SOURCE MATERIAL
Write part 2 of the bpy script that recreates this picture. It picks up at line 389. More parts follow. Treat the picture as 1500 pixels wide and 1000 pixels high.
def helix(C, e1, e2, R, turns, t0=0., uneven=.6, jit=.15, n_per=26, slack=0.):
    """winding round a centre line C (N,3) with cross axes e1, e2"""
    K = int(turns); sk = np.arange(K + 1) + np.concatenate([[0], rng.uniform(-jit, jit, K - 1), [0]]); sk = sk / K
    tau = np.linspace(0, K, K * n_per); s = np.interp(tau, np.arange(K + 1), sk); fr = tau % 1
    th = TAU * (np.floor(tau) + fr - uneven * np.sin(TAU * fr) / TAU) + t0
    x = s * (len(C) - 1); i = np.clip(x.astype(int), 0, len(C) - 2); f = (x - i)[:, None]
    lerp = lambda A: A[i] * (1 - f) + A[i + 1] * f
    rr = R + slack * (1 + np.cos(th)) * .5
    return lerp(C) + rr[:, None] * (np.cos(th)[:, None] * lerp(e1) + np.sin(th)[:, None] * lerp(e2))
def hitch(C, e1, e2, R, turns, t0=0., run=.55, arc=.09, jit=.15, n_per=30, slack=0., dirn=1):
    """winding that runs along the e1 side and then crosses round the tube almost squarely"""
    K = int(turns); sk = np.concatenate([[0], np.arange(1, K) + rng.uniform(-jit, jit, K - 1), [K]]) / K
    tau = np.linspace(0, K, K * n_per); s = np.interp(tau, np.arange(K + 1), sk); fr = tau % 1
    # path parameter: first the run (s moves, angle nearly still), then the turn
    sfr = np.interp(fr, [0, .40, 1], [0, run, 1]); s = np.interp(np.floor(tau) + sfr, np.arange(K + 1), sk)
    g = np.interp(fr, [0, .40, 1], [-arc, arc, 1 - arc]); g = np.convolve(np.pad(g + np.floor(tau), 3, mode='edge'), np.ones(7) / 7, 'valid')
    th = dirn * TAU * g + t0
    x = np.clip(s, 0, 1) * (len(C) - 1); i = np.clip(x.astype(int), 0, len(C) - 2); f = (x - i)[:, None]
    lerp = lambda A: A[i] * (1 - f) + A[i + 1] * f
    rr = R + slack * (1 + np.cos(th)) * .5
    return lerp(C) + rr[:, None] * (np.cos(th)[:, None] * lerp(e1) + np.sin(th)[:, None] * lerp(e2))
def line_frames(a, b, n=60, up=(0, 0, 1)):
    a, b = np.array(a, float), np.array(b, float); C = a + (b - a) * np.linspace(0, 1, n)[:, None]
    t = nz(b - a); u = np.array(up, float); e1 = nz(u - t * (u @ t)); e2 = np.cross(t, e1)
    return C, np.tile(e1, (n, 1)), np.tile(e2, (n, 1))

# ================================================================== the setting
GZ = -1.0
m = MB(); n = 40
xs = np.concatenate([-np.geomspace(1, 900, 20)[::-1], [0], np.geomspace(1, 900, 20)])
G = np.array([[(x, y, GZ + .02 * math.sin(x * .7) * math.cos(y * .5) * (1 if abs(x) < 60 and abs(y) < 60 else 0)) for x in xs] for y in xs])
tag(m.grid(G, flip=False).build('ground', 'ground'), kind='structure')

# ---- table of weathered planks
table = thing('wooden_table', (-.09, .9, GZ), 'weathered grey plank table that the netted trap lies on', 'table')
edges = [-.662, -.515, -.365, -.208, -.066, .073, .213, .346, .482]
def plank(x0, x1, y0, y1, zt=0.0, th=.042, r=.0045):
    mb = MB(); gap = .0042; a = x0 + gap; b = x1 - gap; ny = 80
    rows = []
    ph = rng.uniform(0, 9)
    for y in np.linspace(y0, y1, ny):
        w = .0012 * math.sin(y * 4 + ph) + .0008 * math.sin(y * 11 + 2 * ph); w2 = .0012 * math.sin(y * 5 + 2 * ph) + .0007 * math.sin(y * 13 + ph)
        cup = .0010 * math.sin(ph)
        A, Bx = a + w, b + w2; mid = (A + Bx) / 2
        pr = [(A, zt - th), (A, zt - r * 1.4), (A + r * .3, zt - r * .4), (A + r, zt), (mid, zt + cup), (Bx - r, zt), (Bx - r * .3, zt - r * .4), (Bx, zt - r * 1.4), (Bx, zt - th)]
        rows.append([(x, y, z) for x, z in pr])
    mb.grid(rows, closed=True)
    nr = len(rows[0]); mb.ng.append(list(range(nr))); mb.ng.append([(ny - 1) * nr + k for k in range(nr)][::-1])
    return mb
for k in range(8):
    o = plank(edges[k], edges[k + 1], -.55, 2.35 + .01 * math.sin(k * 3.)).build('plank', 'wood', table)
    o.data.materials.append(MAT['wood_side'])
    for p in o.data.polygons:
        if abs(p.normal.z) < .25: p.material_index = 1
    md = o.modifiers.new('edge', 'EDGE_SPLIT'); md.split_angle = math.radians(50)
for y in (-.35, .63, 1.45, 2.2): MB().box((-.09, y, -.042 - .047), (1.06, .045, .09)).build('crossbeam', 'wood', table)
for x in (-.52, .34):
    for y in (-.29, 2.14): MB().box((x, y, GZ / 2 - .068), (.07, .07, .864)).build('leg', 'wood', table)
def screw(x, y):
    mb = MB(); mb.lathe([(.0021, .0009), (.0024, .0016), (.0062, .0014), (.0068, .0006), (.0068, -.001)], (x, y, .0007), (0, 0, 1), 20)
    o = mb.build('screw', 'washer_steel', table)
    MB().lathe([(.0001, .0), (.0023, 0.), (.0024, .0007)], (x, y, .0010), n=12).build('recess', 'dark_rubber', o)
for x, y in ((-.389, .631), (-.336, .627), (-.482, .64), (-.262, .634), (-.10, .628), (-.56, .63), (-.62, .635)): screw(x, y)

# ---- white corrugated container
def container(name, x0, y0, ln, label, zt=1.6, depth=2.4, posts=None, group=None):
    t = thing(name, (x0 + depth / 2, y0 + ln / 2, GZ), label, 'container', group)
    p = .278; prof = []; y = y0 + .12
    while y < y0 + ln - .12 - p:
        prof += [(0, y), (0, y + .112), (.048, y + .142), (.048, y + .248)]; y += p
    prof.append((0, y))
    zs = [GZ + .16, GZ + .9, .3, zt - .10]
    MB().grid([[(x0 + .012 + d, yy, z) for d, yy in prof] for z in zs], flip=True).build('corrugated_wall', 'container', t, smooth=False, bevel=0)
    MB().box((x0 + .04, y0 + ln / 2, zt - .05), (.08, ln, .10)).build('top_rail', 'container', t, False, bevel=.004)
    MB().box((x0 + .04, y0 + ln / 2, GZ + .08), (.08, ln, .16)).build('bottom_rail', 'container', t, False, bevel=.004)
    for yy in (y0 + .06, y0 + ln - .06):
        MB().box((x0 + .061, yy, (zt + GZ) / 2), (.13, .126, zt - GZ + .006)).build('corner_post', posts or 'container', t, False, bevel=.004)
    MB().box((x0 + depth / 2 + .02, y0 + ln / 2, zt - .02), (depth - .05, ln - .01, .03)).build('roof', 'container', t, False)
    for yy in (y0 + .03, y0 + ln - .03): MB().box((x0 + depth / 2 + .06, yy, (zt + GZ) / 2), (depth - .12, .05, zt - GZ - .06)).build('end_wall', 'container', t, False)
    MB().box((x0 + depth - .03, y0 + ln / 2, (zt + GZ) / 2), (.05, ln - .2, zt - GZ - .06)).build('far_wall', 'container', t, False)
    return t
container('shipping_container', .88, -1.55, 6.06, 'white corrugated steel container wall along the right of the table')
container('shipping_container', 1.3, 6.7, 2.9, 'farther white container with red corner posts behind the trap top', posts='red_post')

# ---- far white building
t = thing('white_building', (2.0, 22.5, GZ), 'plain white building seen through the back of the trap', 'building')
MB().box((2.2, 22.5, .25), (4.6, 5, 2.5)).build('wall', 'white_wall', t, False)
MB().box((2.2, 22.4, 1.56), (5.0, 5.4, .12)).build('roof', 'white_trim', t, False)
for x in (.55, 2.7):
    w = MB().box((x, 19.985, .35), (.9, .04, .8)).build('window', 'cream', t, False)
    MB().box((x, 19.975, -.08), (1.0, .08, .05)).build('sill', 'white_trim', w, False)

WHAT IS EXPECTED
Collect each line containing the string "that".

WRITTEN ANSWER
Write part 2 of the bpy script that recreates this picture. It picks up at line 389. More parts follow. Treat the picture as 1500 pixels wide and 1000 pixels high.
    """winding that runs along the e1 side and then crosses round the tube almost squarely"""
table = thing('wooden_table', (-.09, .9, GZ), 'weathered grey plank table that the netted trap lies on', 'table')